Before we go too far down the rabbit hole, let's start with how pens can get recycled.
It's actually really simple, we use Terra Cycle - a company that specializing in hard to recycle things. We use them on campus a lot actually. Coffee pods, cigarette butts, plastic gloves... even shoes from time to time.
Terra Cycle has a team of people who disassemble things and recycle the components separately. No magic involved, just some elbow grease. The materials (like plastics) get transformed into new items like park benches. One of the programs they operate is pen recycling, which is currently free and is being covered by Staples Canada.
So the first part is covered, we can recycle pens. But the next part is the really hard part... convince people to recycle them. You see really there are two obstacles. Obstacle number one, let everyone know the program exists and that they have access to it. Obstacle number two, have a bin right beside someone when their pen dies. Easy, right?
Well, getting the word out about recycling pens is no easy task. It is kind of a boring subject and increasingly, people aren't using pens anymore. And being around someone when their pen dies is as likely as remembering the password to your first ever email account.
So this is our solution, plaster pen recycling receptacles all over the recycling bins in the Library and cross our fingers. Yeah I know, it doesn't sound like a very solid plan but hear me out. We chose the library because there are a lot people people using a lot of pens. The hope is that after seeing the receptacles a few times, it will slowly sink in that the program exists.
Slowly but surely the program is growing. And in the coming months we will look for more opportunities to get the word out about not just pen recycling, but all forms of recycling. You see, the University of Ottawa is determined to become a zero waste campus and although pens may seem like a small thing, they are an opportunity.
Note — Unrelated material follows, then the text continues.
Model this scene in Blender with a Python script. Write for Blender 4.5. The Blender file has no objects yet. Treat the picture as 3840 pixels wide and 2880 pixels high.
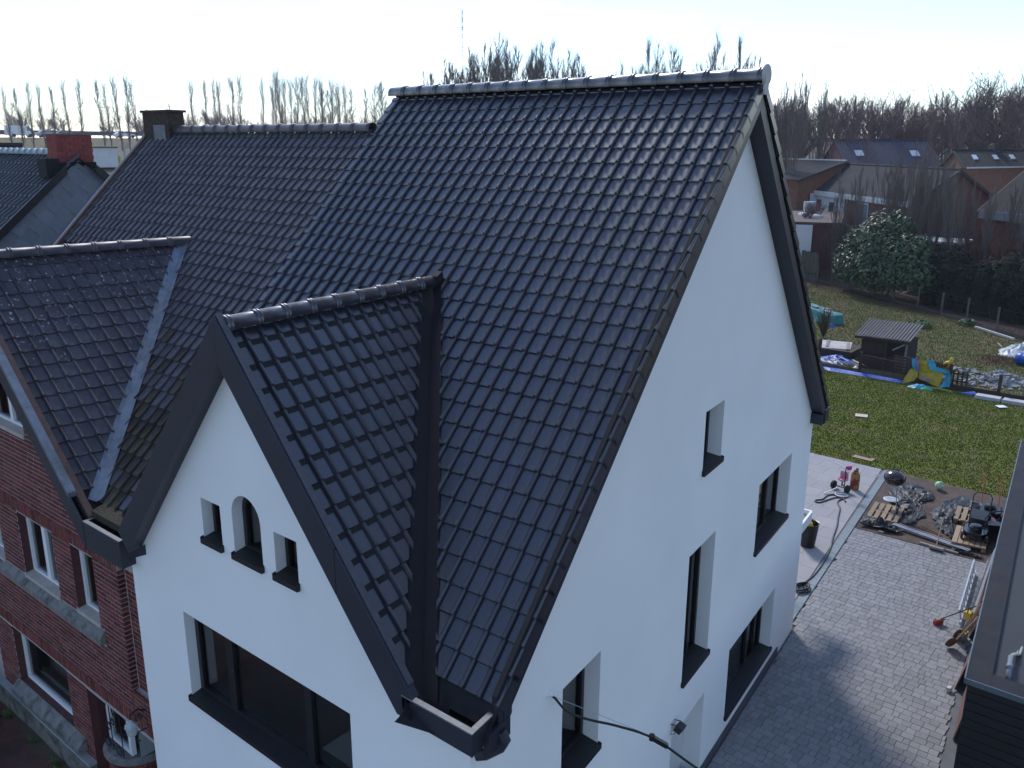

They are not easy to recycle, they are not the largest form of waste, they are not the wave of the future... but it is because they are none of those things that they are in fact the perfect thing to recycle. Because when you realize that something as innocuous as a pen can be recycled with as little effort as attaching a small container to the side of a recycling centre, then you will realize that everything can be recycled and that it isn't that hard. And that is the reason why we recycle pens.